### RECORDS FOR THIS EXERCISE
☆ ☆ ☆
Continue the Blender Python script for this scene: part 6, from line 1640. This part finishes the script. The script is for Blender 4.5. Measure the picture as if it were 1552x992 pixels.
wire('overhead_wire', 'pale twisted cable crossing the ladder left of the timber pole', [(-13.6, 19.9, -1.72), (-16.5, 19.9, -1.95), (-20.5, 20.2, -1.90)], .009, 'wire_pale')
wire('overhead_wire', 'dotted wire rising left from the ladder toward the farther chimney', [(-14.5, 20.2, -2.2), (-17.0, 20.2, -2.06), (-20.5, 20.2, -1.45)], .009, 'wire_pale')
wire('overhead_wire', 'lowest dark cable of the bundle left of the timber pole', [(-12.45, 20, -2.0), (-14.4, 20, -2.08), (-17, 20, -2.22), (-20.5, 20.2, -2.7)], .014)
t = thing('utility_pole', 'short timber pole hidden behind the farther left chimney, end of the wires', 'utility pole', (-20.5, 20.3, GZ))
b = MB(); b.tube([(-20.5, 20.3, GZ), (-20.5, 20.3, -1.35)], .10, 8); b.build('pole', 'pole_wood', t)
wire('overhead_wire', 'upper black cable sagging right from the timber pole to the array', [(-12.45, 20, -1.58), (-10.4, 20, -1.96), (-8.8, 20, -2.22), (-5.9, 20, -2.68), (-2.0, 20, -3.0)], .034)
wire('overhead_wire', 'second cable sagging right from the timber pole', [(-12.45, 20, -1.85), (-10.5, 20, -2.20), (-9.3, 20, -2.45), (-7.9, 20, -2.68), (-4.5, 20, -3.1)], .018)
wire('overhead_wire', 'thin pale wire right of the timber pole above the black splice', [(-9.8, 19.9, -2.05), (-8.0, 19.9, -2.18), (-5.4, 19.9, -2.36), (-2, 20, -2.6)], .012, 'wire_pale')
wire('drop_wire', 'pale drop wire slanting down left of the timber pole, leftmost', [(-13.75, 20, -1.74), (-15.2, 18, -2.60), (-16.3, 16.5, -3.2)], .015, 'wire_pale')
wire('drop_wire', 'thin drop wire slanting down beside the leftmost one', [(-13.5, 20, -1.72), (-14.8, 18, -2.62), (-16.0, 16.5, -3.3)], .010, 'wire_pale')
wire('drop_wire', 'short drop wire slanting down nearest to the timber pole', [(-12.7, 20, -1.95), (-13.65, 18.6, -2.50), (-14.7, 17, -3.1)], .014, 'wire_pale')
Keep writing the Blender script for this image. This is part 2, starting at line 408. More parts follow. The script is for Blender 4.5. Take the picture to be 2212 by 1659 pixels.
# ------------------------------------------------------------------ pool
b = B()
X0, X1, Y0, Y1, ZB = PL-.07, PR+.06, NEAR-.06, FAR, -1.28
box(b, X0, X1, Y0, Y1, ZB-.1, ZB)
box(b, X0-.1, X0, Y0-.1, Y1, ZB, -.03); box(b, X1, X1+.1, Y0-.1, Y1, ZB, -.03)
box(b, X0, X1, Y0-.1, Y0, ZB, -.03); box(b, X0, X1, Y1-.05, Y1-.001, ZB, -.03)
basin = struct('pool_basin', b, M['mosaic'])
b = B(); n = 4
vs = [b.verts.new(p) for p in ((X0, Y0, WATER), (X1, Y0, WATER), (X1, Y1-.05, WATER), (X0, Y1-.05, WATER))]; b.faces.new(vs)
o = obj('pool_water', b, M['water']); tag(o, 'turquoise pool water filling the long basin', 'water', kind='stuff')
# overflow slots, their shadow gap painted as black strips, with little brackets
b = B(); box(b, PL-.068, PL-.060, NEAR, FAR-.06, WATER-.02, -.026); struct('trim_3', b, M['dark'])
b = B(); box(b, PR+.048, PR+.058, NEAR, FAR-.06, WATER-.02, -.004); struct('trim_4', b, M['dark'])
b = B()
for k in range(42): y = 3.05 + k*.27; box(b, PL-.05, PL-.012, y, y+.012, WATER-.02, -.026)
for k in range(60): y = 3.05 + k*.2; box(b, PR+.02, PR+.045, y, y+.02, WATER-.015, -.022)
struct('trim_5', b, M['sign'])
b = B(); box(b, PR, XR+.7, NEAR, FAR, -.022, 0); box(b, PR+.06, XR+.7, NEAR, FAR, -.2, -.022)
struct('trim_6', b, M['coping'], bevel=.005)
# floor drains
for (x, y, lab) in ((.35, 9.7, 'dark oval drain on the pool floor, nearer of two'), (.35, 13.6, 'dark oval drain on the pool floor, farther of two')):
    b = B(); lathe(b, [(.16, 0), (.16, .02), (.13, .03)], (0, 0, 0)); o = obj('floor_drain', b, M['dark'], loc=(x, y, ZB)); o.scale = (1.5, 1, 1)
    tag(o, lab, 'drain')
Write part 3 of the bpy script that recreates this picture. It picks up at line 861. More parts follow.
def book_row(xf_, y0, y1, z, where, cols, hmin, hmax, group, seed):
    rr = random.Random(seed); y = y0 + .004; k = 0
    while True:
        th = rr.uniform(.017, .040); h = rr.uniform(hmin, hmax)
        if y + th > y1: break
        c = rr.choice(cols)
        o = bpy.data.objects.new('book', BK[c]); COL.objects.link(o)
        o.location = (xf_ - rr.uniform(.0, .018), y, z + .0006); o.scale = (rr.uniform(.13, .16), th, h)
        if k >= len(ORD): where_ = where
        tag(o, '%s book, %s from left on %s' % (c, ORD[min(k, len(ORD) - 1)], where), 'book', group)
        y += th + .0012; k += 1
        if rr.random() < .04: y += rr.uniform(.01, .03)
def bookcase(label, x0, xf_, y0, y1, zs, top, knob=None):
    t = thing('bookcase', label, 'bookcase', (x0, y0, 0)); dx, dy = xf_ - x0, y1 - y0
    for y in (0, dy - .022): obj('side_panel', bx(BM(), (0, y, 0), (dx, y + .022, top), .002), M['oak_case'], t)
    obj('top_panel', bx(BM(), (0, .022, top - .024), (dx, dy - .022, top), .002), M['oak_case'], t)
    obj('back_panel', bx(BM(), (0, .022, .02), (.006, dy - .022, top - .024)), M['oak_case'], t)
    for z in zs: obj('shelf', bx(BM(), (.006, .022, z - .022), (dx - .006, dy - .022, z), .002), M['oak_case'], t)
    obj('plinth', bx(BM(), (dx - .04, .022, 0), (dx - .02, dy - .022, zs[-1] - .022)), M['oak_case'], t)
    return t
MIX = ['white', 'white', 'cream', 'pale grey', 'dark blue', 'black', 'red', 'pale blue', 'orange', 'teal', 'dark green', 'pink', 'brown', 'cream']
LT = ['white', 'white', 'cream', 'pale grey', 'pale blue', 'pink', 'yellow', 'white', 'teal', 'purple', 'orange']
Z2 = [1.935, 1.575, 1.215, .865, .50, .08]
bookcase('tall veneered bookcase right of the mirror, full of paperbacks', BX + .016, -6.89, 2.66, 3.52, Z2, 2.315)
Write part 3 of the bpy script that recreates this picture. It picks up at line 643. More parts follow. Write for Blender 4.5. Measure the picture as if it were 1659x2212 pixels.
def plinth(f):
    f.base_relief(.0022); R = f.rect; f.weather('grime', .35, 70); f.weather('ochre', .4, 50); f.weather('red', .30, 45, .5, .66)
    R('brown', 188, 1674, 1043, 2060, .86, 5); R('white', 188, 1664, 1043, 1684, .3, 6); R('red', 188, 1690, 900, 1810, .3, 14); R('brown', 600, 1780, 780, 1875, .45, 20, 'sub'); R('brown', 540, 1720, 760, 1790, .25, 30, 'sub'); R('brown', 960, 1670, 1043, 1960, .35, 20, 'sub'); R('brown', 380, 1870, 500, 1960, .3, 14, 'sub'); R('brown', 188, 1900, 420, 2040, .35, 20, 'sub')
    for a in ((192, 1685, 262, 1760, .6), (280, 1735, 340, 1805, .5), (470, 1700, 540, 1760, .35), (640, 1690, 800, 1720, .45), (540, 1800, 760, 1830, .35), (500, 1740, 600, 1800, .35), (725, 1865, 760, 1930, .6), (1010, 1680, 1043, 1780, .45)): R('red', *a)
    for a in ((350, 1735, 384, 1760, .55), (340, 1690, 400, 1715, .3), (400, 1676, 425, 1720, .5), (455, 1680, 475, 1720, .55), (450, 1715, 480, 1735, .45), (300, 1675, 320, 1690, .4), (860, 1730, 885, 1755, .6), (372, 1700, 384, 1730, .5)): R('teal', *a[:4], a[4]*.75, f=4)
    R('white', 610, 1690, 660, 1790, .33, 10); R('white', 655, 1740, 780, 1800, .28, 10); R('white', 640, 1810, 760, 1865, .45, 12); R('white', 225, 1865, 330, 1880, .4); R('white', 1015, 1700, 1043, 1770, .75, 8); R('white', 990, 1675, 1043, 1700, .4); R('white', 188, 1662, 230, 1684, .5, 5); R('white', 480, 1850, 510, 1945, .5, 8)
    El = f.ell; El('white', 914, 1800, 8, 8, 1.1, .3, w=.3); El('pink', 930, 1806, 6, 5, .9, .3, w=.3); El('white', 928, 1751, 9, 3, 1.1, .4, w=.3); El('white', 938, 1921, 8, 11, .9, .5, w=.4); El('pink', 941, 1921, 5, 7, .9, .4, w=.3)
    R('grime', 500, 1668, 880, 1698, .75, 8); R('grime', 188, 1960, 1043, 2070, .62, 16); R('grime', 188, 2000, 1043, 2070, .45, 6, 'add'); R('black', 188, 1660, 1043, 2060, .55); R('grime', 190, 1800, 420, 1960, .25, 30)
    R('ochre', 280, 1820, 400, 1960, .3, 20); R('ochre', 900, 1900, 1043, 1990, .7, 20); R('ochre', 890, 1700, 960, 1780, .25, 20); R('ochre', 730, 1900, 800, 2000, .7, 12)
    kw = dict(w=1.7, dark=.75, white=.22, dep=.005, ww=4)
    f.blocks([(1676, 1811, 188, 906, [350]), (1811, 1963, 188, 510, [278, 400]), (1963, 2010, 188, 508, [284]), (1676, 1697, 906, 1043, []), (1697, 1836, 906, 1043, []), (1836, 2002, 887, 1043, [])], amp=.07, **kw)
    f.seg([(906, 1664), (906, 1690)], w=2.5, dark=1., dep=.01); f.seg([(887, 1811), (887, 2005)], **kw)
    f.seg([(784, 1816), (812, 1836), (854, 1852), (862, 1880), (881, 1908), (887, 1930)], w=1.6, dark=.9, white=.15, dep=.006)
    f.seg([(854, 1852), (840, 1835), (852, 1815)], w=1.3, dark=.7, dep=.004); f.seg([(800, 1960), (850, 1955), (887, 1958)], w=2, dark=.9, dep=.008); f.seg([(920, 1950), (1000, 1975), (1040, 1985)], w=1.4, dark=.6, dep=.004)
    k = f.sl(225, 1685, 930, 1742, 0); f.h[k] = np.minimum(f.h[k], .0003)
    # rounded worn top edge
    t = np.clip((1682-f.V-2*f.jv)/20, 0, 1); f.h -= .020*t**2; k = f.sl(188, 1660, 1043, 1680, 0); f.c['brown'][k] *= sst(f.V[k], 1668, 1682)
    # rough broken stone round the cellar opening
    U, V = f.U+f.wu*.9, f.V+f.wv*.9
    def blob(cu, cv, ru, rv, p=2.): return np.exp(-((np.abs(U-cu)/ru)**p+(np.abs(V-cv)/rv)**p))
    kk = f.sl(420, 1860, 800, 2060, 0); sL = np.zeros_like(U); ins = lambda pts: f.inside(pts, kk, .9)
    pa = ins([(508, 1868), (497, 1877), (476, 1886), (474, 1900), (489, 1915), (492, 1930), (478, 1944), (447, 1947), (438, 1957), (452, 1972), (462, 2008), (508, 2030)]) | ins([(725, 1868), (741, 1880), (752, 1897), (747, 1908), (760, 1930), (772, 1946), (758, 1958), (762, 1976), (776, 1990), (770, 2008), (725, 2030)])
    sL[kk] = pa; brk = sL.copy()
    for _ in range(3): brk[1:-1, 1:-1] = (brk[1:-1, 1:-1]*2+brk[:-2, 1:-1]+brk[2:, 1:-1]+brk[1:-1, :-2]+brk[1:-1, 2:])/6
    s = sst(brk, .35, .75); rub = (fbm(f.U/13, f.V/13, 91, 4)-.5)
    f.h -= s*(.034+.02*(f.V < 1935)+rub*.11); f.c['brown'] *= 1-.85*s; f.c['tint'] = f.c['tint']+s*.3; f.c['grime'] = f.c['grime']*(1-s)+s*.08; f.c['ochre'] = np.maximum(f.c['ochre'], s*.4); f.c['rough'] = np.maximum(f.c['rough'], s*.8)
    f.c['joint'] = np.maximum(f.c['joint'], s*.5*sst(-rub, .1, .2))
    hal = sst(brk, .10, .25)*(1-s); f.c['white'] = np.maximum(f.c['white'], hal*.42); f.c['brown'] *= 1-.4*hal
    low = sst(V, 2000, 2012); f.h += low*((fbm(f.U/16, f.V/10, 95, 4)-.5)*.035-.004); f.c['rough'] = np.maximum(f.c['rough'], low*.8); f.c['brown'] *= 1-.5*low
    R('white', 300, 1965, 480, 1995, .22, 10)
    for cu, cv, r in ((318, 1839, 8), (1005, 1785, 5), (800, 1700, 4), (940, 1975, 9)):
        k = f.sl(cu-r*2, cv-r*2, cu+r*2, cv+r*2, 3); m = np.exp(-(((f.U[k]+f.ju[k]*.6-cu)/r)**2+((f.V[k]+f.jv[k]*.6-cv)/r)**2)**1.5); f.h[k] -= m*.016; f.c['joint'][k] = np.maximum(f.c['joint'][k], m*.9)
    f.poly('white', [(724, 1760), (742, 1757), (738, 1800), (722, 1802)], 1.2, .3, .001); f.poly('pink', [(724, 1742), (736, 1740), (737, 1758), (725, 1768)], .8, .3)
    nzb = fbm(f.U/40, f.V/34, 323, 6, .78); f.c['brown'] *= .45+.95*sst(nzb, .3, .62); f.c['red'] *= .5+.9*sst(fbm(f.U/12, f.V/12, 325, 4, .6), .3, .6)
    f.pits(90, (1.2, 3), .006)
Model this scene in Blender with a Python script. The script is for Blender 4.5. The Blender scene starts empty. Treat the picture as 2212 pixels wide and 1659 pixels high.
☆ ☆ ☆
### WRITTEN REQUEST
All lines above with "Write" in them should be returned.

### SOLVED EXERCISE
Write part 3 of the bpy script that recreates this picture. It picks up at line 861. More parts follow.
Write part 3 of the bpy script that recreates this picture. It picks up at line 643. More parts follow. Write for Blender 4.5. Measure the picture as if it were 1659x2212 pixels.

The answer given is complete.